Butt Funny (Let Me Explain)

It was a gorgeous afternoon.

At eleven I had my second round Orientation Group Leader interview.  It was speed dating style; we had to answer two questions at each station.

I think I did well.  I was tired, so I didn’t feel as energetic as I usually do, but I answered every question with appropriate pragmitism and spunk, I hope.

One that threw me was this:  What would you do if a first-year student in your orientation group asked you on a date?


Say no?

I think I bumbled something about telling them that it wouldn’t be appropriate given I was serving as their mentor, but it was a strange, strange question.

After my interview, I went downstairs to meet with my running mate and our campaign team.  Two members of that team, thank the heavens, had experience making and editing videos, and so we were able to shoot our own successfully with plenty of advice from them.  It was warm and sunny out, so much of our footage was taken outside, perched casually on a park bench, talking about our platform.

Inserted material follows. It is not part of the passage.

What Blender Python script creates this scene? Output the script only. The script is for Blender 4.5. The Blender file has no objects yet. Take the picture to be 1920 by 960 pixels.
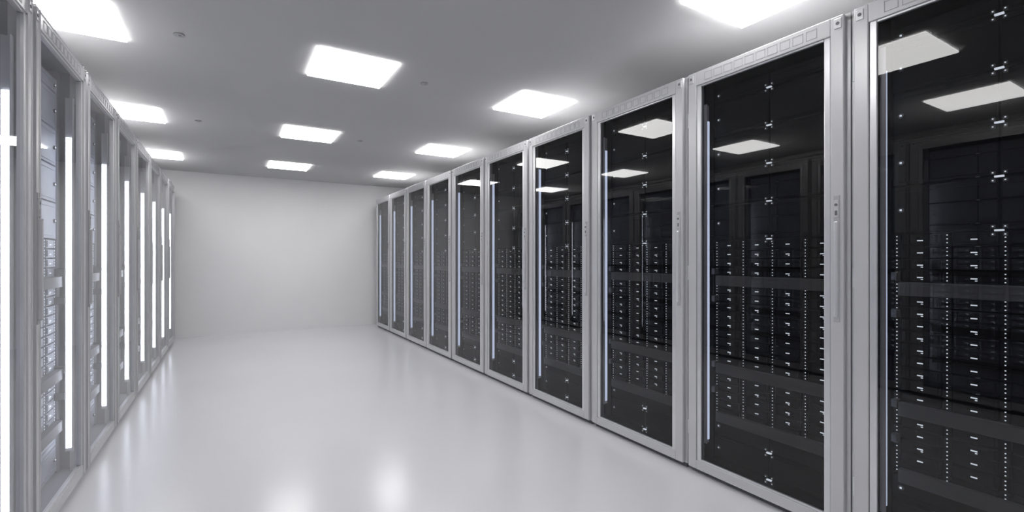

A highlight was when I went to move one of these, because it would have been in a shot otherwise:

And the darn top pulled off in my hands, leaving the bottom to crush my toe and splash cigarette water all over my feet and legs.  It was disgusting, but funny.  Butt funny.  (Sorry)

Now I’m sitting in my room, wrapped in a blanket (which is what I always do when I’m forced to sit at my desk.  It makes the uncomfortable chair somewhat bearable).  Some freshmen are screeching across the way, surely happily aware that their voices carry.  It’s almost 10:13, and I’m undecided about watching SNL, for once.  I do have a five page paper to write.

Two Name Tags

I’ve donned two name tags today.  One illegally, one legally.

This weekend is competitive scholarship weekend at my school.  High school seniors come from all over the land to wear their letter jackets topped with carefully practiced nonchalance.  They also carry folders filled with many, many brochures, and branded with the school logo.  I know all this because it’s exactly what I did three years ago.

Witnessing the rebirth of the incoming freshman from behind the counter at Higbies, I decided I wanted to be involved.  Shift over, complementary coffee discarded in favor of bigger ideas, I went downstairs to the Academic Center for Enrichment.  Forgivemeohreaders, but I headed straight for the table in the back, grabbed a marker and a blank name tag, and made myself into an authority figure.  For good measure, I scribbled some of the activities I’m involved in under my name.  For good measure, I also left my work vest on.  Nothing says official quite like black polar fleece with satin stitching.

I then proceeded to give three tours, talk five sets of parents back from the edge of “Good Lord my child is an English major,” and drink a complimentary cup of cider.  All with a forged name tag and an ugly vest.

Later this evening the legitimate name tag came into play.  I had my Orientation Group Leader interviews, before which I was actually invited to make a name tag.  Ironically enough, OGLs are responsible for showing new freshmen the ropes during their first week of college.

So many people apply to be RAs and OGLs that the interviews are split into hour sessions that span an entire weekend.  Twelve applicees interview per session, and six of the twelve are put into each group.  Said groups go to two different rooms to perform two different activities in front of two different panels of reigning RAs and OGLs.  It was intimidating at first to have to discuss and brainstorm and be utterly charming and charismatic in front of fifteen staring panel members, but shock wears off quickly when you’re fighting tooth and nail (albeit charmingly and charismatically) for a job.

In the end, it was a fun time.  I offered to draw the masterpiece that was my group’s vision for the campus in fifty years.  The panel apparently found my stick people inspiring, because they offered me the job on the spot.  I refused, of course; it was only fair.

Good night, and if it makes you feel better; I too am upset that Bon Iver didn’t perform “Skinny Love” on SNL.  And that Channing Tatum isn’t very funny, bless his heart.